>>>

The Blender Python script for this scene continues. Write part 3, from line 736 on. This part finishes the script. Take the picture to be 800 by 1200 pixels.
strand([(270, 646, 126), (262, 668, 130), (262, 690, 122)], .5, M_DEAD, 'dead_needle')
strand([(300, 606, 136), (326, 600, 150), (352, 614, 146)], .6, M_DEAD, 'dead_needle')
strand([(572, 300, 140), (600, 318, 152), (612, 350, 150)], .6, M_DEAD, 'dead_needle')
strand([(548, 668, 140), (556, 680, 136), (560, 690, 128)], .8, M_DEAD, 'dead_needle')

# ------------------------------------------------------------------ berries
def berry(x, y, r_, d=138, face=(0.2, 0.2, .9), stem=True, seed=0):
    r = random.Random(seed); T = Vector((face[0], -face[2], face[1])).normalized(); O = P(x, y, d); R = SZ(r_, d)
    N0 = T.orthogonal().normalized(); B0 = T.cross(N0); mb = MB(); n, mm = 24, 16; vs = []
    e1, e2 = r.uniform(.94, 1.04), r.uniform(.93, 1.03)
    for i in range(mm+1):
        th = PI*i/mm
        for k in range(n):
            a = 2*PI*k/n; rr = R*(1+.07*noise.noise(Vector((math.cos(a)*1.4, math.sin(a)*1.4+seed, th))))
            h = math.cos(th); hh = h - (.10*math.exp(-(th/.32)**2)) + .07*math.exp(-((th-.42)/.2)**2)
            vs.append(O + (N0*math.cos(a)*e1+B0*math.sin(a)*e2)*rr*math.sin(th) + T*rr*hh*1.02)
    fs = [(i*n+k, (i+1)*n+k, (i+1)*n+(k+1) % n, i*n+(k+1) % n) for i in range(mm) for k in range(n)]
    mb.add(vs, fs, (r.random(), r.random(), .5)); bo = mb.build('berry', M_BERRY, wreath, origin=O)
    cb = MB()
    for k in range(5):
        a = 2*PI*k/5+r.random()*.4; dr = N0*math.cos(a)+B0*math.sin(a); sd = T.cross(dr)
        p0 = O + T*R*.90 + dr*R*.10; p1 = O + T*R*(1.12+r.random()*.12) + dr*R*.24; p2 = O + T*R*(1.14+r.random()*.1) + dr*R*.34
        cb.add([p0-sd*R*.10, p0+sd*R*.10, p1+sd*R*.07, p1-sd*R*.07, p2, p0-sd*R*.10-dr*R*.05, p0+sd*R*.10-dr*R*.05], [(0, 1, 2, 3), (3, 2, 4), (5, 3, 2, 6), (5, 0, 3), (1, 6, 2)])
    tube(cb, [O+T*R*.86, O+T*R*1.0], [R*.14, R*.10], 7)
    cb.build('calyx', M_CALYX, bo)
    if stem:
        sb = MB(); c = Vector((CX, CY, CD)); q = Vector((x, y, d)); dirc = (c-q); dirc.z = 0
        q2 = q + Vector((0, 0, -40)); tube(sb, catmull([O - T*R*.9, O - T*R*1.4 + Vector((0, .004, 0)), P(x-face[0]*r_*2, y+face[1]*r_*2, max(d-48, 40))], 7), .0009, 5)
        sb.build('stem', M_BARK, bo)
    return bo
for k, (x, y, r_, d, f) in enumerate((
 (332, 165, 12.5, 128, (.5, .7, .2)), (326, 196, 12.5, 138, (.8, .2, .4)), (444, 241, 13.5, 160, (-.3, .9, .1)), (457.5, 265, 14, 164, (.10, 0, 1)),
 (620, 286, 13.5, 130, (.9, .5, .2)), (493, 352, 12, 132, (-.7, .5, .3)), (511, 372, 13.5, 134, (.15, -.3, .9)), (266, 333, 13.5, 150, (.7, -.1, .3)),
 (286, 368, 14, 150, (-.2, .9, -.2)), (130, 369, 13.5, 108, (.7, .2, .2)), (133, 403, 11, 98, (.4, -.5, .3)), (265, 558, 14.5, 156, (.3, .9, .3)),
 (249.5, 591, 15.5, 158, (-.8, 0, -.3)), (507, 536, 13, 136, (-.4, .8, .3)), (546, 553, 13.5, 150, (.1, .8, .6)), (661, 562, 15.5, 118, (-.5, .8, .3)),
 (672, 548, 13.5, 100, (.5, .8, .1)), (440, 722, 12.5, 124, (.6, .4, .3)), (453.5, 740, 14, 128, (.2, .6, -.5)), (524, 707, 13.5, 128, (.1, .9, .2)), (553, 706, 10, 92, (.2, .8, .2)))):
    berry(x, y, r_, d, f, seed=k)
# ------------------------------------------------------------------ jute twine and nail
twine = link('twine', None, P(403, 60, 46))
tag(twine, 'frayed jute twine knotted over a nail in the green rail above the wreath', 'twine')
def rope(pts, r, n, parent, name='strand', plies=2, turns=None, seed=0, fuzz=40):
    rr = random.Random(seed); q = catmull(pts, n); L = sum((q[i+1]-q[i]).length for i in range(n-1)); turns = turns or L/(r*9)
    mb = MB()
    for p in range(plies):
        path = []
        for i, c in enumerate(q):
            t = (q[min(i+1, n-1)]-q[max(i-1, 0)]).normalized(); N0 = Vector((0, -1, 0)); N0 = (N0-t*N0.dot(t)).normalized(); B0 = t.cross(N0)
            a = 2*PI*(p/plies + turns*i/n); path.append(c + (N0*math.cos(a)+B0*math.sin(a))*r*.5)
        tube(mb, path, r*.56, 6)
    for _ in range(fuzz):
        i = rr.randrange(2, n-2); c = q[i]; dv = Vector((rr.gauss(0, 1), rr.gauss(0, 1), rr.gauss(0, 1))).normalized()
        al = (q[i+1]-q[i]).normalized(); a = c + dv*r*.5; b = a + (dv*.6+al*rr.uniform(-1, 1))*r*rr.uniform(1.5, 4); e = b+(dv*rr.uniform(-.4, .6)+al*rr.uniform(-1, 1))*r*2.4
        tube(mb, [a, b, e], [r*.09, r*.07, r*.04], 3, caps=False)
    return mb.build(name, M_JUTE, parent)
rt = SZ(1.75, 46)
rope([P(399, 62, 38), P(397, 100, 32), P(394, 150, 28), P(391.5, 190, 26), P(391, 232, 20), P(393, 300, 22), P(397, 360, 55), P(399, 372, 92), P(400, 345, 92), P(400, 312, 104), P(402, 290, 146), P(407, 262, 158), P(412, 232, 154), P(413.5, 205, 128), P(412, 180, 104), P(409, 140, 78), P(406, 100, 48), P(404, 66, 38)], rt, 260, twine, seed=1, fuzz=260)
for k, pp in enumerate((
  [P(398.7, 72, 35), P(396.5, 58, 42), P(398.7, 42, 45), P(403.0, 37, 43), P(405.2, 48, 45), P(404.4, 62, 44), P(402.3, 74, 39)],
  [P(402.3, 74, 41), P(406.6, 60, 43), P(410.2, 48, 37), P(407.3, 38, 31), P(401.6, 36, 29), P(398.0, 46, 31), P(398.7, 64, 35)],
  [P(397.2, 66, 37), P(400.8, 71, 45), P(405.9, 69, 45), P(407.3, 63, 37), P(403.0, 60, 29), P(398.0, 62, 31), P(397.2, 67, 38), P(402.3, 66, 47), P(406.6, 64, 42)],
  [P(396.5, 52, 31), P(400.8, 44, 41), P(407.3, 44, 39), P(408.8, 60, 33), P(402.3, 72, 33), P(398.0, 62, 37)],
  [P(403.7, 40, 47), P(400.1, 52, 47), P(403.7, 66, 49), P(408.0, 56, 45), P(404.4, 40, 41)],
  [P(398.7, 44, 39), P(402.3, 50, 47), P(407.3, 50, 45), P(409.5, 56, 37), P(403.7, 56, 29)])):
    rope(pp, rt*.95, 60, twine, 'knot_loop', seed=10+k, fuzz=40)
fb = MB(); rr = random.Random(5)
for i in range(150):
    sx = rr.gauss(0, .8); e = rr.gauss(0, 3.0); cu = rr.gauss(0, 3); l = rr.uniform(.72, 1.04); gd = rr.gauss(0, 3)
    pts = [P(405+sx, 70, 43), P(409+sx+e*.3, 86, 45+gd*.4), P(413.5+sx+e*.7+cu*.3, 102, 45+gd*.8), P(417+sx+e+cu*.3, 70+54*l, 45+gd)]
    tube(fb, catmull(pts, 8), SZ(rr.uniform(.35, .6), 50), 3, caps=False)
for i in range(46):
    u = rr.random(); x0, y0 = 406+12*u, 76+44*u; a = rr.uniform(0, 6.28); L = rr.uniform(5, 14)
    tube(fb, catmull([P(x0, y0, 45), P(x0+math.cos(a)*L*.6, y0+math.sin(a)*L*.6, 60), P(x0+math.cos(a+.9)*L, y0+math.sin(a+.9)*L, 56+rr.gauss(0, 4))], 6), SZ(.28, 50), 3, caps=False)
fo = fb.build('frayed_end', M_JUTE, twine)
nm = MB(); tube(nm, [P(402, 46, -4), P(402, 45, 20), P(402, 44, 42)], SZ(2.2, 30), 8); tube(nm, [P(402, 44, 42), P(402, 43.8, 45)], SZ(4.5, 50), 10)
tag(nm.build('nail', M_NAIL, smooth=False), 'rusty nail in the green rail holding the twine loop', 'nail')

<<<

§ **What the task requires**
Copy the lines from the start of the data verbatim, stopping after the line containing "128)], .8, M_DEAD, 'dead_needle')".

§ **Written solution**
The Blender Python script for this scene continues. Write part 3, from line 736 on. This part finishes the script. Take the picture to be 800 by 1200 pixels.
strand([(270, 646, 126), (262, 668, 130), (262, 690, 122)], .5, M_DEAD, 'dead_needle')
strand([(300, 606, 136), (326, 600, 150), (352, 614, 146)], .6, M_DEAD, 'dead_needle')
strand([(572, 300, 140), (600, 318, 152), (612, 350, 150)], .6, M_DEAD, 'dead_needle')
strand([(548, 668, 140), (556, 680, 136), (560, 690, 128)], .8, M_DEAD, 'dead_needle')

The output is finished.